Retype the data exactly, from its first line to the line containing "(-.11, .150, .352)], .008, M_STEEL, ch)", including both, and skip any picture.
BEGIN
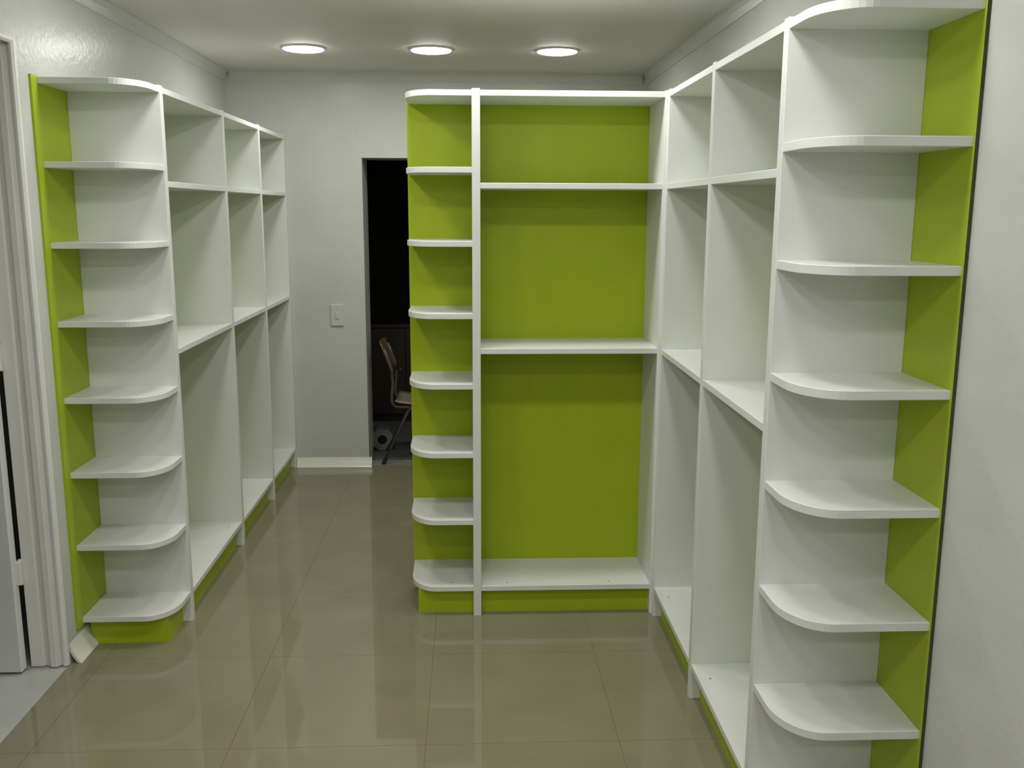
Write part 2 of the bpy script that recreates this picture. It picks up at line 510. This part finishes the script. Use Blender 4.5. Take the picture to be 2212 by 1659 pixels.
for y, yf in ((-.150, -.185), (.150, .185)):
    l = tube('leg', [(-.08, y, .392), (-.10, y, .375), (-.265, yf, .03)], .0105, M_STEEL, ch)
    bm = bmesh.new(); add_tube(bm, [(-.262, yf, .038), (-.279, yf, .0)], .0145, 12)
    link_bm('rubber_foot', bm, M_RUBBER, l)
    l = tube('leg', [(.08, y, .392), (.10, y, .375), (.225, yf, .03)], .0105, M_STEEL, ch)
    bm = bmesh.new(); add_tube(bm, [(.222, yf, .038), (.236, yf, .0)], .0145, 12)
    link_bm('rubber_foot', bm, M_RUBBER, l)
tube('cross_bar', [(-.11, -.150, .352), (-.11, .150, .352)], .008, M_STEEL, ch)

# pale roll lying behind the door jamb
roll = thing('paper_roll', 'grey paper roll with a dark hollow lying on the floor behind the chair', 'roll', (-.650, 6.70, .078))
bm = bmesh.new()
add_lathe(bm, [(.034, 0), (.078, 0), (.078, .18), (.034, .18), (.034, 0)], 32)
o = link_bm('paper', bm, M_PAPER, roll); o.rotation_euler = (-math.pi / 2, 0, .12)
bm = bmesh.new()
add_lathe(bm, [(.030, .004), (.034, .004), (.034, .176), (.030, .176), (.030, .004)], 24)
add_lathe(bm, [(0, .05), (.030, .05)], 24)
o = link_bm('core', bm, M_RUBBER, roll); o.rotation_euler = (-math.pi / 2, 0, .12)

# low dark cabinet at the back of the unlit room
cb = thing('cabinet', 'low dark brown wooden cabinet in the unlit room behind the chair', 'cabinet', (-.3, 7.85, 0))
bx = lambda n, *a: box(n, *a, M_BROWN, cb, .002)
bx('body', -1.0, .4, 7.62, 8.08, .07, .79)
bx('top', -1.03, .43, 7.59, 8.10, .79, .82)
bx('plinth', -.98, .38, 7.66, 8.06, 0, .07)
for x0, x1 in ((-.995, -.535), (-.53, -.07), (-.065, .395)):
    d = bx('door', x0, x1, 7.602, 7.62, .075, .785)
    kb = bmesh.new(); add_lathe(kb, [(0, .022), (.012, .02), (.012, .012), (.006, .008), (.006, 0)], 12)
    kn = link_bm('knob', kb, M_STEEL, d, Vector((x1 - .04, 7.602, .45)) - Vector((parent_loc(d))))
    kn.rotation_euler = (math.pi / 2, 0, 0)
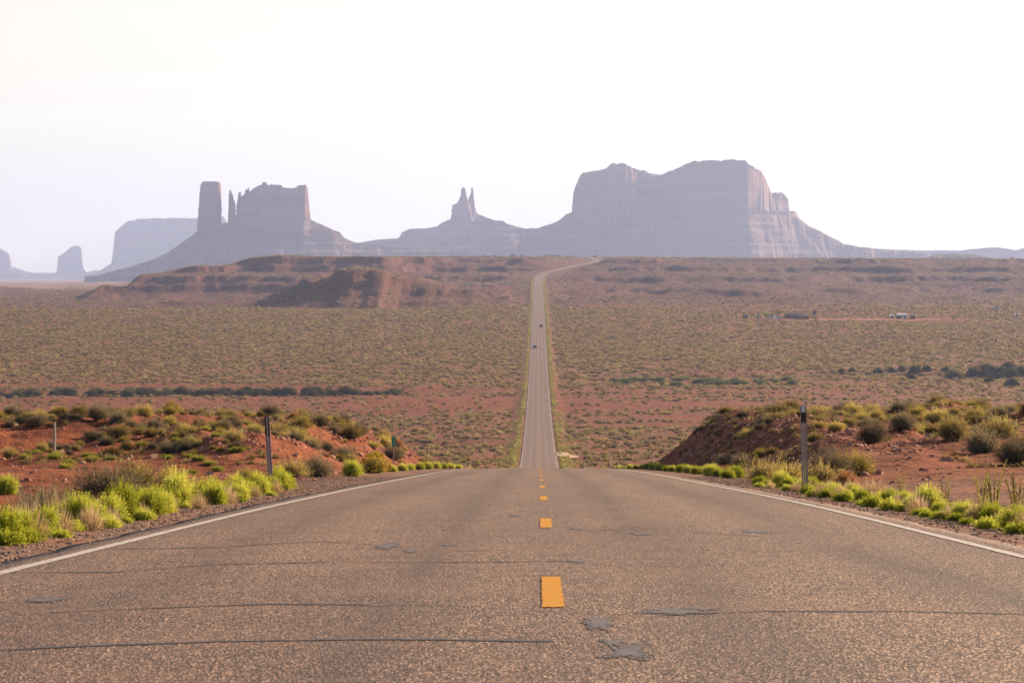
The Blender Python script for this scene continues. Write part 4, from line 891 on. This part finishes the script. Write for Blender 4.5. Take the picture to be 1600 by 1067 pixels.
# castle group on the left
SD = 7400
t = thing('castle_butte', 'castle-like butte on the left with a lone tower, thin spires and a broad block', 'butte', (Xat(400, SD), SD, Zat(420, SD)))
kid(butte('x', None, SD, [(150,431),(175,424),(205,417),(235,407),(262,395),(285,379),(300,368),(306,362),(320,357),(340,350),(352,348),(375,345),(470,345),(486,342),(497,348),(510,353),(522,359),(532,362),(537,371),(548,376),(560,380),(600,384),(700,392),(760,400)], 372, 300, seed=240, base_py=434, flute=16, step=6, slope=.5, part='talus_skirt', m='talus',
      front=lambda px: 260*ss(480, 600, px)), t)
kid(butte('x', None, SD, [(374,360),(375,345),(376,325),(377,305),(381,304),(383,300),(384,295),(386,294),(389,304),(391,297),(393,296),(400,290.5),(410,287),(411,282.5),(416,283.5),(418,287),(436,286.5),(442,291.5),(455,293),(463,292),(466,289),(478,287),(481,292),(482,310),(484,330),(486,345),(487,362)], 343, 190, seed=250, base_py=345, flute=16, step=3, part='block', front=lambda px: 90*ss(474, 488, px)+60*ss(376, 360, px)), t)
kid(column('tower', SD, [(283.5,313),(286,310),(300,308),(320,306.5),(345,304.5),(365,303)], [(283.5,338),(286,341),(310,341.5),(330,342),(345,341),(365,343)], 283, 362, .9, None, 7, 36, y0=60), t)
kid(column('spire', SD, [(296,354),(303,353),(320,352.5),(355,351)], [(296,356.5),(304,359),(312,361),(315,363),(355,365)], 296, 357, 1.0, None, 8, y0=70), t)
kid(column('spire', SD, [(299.5,367),(306,366),(320,364),(355,362)], [(299.5,371),(310,371.5),(330,372),(355,373)], 299.5, 357, 1.0, None, 9, y0=90), t)
kid(column('spire', SD, [(293,385),(300,383),(315,381),(350,379)], [(293,386.5),(300,388),(315,390),(350,392)], 292.5, 350, 1.0, None, 10, y0=40), t)
# mesas far to the left
FD = 14000
butte('pale_mesa', 'pale broad flat mesa standing behind the castle-like butte', FD, [(120,434),(150,427),(165,417),(177,410),(179,400),(179,362),(184,358),(192,351),(197,346),(212,342),(245,340.5),(290,340),(304,340),(351,338),(352,347),(400,360),(480,380)], 400, 900, seed=260, base_py=433, flute=26, step=14)
butte('lone_butte', 'small lone butte with rounded top on the far left plain', 16000, [(62,434),(80,430),(88,424),(90,419),(90,400),(96,397),(104,391),(110,386),(116,383.5),(124,385),(126.5,388),(127,405),(129,420),(134,425),(146,433)], 420, 240, seed=270, base_py=433, flute=16, step=8)
butte('edge_butte', 'butte cut off by the left edge of the photo', 15000, [(-120,434),(-90,422),(-80,400),(-60,385),(-20,384),(0,388),(4,391),(12,394),(13.5,400),(14,422),(22,427),(40,433)], 422, 500, seed=280, base_py=433, flute=20, step=10)
butte('distant_mesa', 'very faint low mesa on the horizon between the two far left buttes', 17300, [(-60,420),(10,414),(20,417),(30,421),(40,424),(55,427),(60,426),(130,427),(148,422),(165,424),(200,430)], 430, 500, seed=290, base_py=433, flute=20, step=20)
# low ridges on the right behind the plain
butte('low_ridge', 'long low hazy ridge running off the right edge of the photo', 9500, [(1280,398),(1330,386),(1400,390),(1425,391),(1500,391.5),(1516,389),(1540,387),(1560,386),(1575,389),(1585,391),(1600,387),(1640,380),(1720,378),(1800,392)], 396, 500, seed=300, base_py=410, flute=14, step=9, cat='ridge', m='talus')
butte('low_ridge', 'small reddish mound in front of the long hazy ridge at the right', 5200, [(1440,406),(1452,401),(1470,397.5),(1500,397),(1520,398),(1540,402),(1560,406)], 400, 120, seed=310, base_py=410, flute=6, step=4, cat='ridge', m='talus')

# ---------------------------------------------------------------- the air
b = MB().box((0, 8900, 100), (54000, 20200, 900)); me_ = b
hz = b.build('haze', bpy.data.materials.new('haze_air')); hm = hz.data.materials[0]; hm.use_nodes = True; nt = hm.node_tree; nt.nodes.clear()
ho = N(nt, 'ShaderNodeOutputMaterial'); pv = N(nt, 'ShaderNodeVolumePrincipled'); pv.inputs['Density'].default_value = HAZE_DENSITY; pv.inputs['Color'].default_value = col(HAZE_COLOR); pv.inputs['Anisotropy'].default_value = .3
nt.links.new(pv.outputs[0], ho.inputs['Volume']); tag(hz, 'thin blue haze over the desert', 'haze', kind='stuff')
END
### [Finished exercise]
Write part 2 of the bpy script that recreates this picture. It picks up at line 510. This part finishes the script. Use Blender 4.5. Take the picture to be 2212 by 1659 pixels.
for y, yf in ((-.150, -.185), (.150, .185)):
    l = tube('leg', [(-.08, y, .392), (-.10, y, .375), (-.265, yf, .03)], .0105, M_STEEL, ch)
    bm = bmesh.new(); add_tube(bm, [(-.262, yf, .038), (-.279, yf, .0)], .0145, 12)
    link_bm('rubber_foot', bm, M_RUBBER, l)
    l = tube('leg', [(.08, y, .392), (.10, y, .375), (.225, yf, .03)], .0105, M_STEEL, ch)
    bm = bmesh.new(); add_tube(bm, [(.222, yf, .038), (.236, yf, .0)], .0145, 12)
    link_bm('rubber_foot', bm, M_RUBBER, l)
tube('cross_bar', [(-.11, -.150, .352), (-.11, .150, .352)], .008, M_STEEL, ch)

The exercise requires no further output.